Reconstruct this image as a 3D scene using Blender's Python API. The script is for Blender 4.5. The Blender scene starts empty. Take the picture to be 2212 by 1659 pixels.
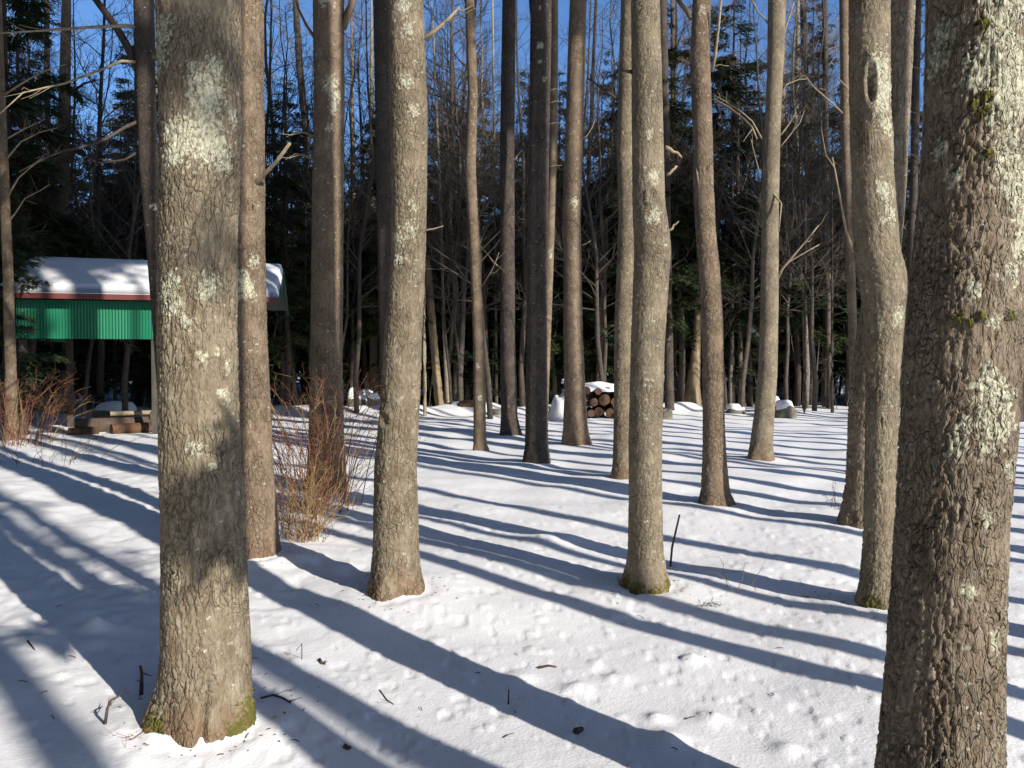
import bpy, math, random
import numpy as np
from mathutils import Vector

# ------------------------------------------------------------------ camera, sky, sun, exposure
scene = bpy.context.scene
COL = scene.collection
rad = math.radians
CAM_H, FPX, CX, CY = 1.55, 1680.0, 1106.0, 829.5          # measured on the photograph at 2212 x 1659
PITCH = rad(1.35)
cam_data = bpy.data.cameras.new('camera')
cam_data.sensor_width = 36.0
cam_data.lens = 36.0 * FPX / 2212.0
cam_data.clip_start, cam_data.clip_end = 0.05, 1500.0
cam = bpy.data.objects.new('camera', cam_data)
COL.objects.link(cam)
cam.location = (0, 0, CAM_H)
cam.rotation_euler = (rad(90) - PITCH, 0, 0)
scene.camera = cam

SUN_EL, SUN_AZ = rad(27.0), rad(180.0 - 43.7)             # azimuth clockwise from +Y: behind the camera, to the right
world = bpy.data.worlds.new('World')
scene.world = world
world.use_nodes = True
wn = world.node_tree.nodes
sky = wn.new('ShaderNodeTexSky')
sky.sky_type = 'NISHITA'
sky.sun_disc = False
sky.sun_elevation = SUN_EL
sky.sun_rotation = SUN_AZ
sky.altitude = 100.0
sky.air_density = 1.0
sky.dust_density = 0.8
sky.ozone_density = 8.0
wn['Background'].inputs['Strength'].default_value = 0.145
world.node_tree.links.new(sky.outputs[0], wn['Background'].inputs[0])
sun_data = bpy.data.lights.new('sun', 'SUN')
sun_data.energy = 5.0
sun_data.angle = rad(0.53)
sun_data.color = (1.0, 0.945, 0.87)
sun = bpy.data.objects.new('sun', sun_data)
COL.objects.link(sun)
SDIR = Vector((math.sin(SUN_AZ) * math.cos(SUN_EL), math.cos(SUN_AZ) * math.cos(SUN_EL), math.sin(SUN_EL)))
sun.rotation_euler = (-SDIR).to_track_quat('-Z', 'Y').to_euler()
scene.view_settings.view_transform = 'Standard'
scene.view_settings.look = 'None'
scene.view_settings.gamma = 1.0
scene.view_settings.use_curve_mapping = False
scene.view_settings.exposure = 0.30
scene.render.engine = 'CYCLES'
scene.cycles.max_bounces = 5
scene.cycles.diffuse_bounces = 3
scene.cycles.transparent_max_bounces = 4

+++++

WHAT IS BEING ASKED –
Each line from the top of the material through the line containing "scene.camera = cam" should be reproduced exactly; please drop any images.

THE RESULT –
Reconstruct this image as a 3D scene using Blender's Python API. The script is for Blender 4.5. The Blender scene starts empty. Take the picture to be 2212 by 1659 pixels.
import bpy, math, random
import numpy as np
from mathutils import Vector

# ------------------------------------------------------------------ camera, sky, sun, exposure
scene = bpy.context.scene
COL = scene.collection
rad = math.radians
CAM_H, FPX, CX, CY = 1.55, 1680.0, 1106.0, 829.5          # measured on the photograph at 2212 x 1659
PITCH = rad(1.35)
cam_data = bpy.data.cameras.new('camera')
cam_data.sensor_width = 36.0
cam_data.lens = 36.0 * FPX / 2212.0
cam_data.clip_start, cam_data.clip_end = 0.05, 1500.0
cam = bpy.data.objects.new('camera', cam_data)
COL.objects.link(cam)
cam.location = (0, 0, CAM_H)
cam.rotation_euler = (rad(90) - PITCH, 0, 0)
scene.camera = cam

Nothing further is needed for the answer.